Where a person’s relations with other human beings are concerned, both writers seem thoroughly initiated: neither believes in Santa Claus, though its not always easy to tell where the displaced belief has resurfaced. Cleanth Brooks implies that Faulkner doesn’t believe in humanity: he believes in God -- if I may strain a point in Mr. Brooks’s interpretation of The Sound and the Fury. Does Hemingway believe in God? It’s hard to say. Maybe the code, as Brett Ashley suggests, is what the initiates have instead of God. Sometimes he speaks of "they," which may be the purblind doomsters of Thomas Hardy or whatever blind chance seems to be running the universe. And it’s usually a pretty hostile "they," if Frederic . Henry’s reflections or those of the narrator of "My Old Man" are anything to go on. Whether there’s an order, a purpose behind the universe, Hemingway, seems in more doubt than Faulkner. His whole code and one’s allegiance to it suggest, however, that somehow, somewhere, human beings have acquired the faculty of imposing meaning on the meaningless; and this imposed order becomes a kind of substitute for an intelligible universe, which may or may not be presided over by a Nature greater than our own. But whence comes this particular human faculty? Hemingway doesn’t say: he plays about as close to the chest as you can get.
Anyhow, neither of these men seems to believe in natural human goodness or perfectibility.

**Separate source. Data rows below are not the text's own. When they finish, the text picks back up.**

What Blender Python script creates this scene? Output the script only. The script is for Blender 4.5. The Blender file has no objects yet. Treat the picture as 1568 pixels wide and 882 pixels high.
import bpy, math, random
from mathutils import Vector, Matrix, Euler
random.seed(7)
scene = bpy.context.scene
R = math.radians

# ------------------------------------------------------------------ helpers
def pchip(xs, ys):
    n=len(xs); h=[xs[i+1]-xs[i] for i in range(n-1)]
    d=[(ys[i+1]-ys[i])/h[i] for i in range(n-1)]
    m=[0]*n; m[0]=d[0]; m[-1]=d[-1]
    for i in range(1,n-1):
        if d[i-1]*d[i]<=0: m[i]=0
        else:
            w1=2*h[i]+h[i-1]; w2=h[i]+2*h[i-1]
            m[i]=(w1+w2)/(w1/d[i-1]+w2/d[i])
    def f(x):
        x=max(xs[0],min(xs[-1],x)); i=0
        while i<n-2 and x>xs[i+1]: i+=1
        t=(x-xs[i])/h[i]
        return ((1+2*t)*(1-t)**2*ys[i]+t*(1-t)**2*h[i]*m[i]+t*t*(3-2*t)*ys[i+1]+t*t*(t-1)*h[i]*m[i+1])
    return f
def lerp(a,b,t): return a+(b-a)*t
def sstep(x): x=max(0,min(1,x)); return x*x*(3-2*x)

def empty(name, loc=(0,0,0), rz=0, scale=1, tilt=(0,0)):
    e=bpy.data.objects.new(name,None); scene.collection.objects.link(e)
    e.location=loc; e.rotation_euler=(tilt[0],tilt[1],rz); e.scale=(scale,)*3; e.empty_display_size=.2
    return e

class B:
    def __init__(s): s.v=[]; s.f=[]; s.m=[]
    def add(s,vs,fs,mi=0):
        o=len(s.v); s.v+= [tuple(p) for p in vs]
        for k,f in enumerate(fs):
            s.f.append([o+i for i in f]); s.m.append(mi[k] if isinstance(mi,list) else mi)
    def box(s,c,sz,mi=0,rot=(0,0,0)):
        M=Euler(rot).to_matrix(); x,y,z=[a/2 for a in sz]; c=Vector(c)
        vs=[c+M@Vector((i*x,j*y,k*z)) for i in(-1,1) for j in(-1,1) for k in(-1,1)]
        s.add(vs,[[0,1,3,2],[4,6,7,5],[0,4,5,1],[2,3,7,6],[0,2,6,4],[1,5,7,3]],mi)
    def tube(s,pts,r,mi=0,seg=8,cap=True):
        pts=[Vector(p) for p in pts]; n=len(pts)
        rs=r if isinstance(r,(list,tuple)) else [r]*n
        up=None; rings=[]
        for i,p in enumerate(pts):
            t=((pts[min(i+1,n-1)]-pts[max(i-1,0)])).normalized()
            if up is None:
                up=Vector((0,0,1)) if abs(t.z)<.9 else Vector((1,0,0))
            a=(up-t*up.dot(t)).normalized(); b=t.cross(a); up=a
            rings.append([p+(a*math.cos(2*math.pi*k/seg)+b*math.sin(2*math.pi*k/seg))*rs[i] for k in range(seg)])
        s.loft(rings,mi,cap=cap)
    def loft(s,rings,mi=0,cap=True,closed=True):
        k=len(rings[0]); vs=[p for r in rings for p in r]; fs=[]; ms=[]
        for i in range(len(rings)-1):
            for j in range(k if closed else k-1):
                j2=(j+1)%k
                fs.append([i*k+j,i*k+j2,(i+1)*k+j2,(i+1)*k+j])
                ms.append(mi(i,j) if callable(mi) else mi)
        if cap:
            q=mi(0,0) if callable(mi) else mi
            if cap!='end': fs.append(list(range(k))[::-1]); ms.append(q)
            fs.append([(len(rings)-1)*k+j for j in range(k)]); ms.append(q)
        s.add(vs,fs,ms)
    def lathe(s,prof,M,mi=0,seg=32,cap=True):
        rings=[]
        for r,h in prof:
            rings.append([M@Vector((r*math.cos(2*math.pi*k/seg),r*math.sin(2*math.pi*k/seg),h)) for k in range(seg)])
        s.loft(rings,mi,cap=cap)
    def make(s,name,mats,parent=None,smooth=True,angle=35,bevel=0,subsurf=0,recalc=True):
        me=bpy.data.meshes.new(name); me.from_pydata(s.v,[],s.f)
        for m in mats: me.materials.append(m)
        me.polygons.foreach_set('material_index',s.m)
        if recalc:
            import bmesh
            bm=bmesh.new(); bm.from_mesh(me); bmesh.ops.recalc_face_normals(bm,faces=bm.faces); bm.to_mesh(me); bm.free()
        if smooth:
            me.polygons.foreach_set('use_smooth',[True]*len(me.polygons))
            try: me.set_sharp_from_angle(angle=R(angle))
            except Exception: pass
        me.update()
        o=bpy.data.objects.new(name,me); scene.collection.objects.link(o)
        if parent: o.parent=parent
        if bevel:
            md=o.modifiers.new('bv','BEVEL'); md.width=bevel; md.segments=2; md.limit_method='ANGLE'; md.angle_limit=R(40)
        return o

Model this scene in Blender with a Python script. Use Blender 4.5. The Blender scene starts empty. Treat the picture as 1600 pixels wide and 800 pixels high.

The pages of both writers contain some pretty dark accounts of the doings -- or devilment -- of which people are capable. They can treat other persons as things, as commodities, as people to be bought and sold. Or they can respect others as humans like themselves, whether God-created or not, and behave accordingly. Again, the word behave, which in turn suggests considerations of morality, value, significance, all sorts of things. Whether there’s a moral order, inherent in the universe or whether (who knows how?) we impose that order ourselves, such seems the best climate for human being, and their concerns. It is intelligible, and actions, things, whatever, do matter; they do count.
IV
Perhaps further than this we’d better not venture. We don’t want to yoke too many images together by violence, push our resemblances too hard. Stylistically, of course, there’s all the difference in the world’ between these two writers; yet each style seems appropriate -- indeed, inevitable -- for the tales they propose to tell. Their emphasis, their tales are often so different. Yet out of all this there do emerge some similarities which I think it important to note. Perhaps it’s no accident that Faulkner, when notified that he had won the Nobel Prize, said that he thought it should have gone to Hemingway. In like fashion, perhaps Hemingway’s presumed slap at the rhetoric of Faulkner’s acceptance speech when he himself came to win the prize later on ought to be taken for what it’s worth too -- but no more. Suffice it to say that each of these artists was aware of the other, knew him, knew his work, knew they were both there. And for good or for ill, neither of them could ever forget it.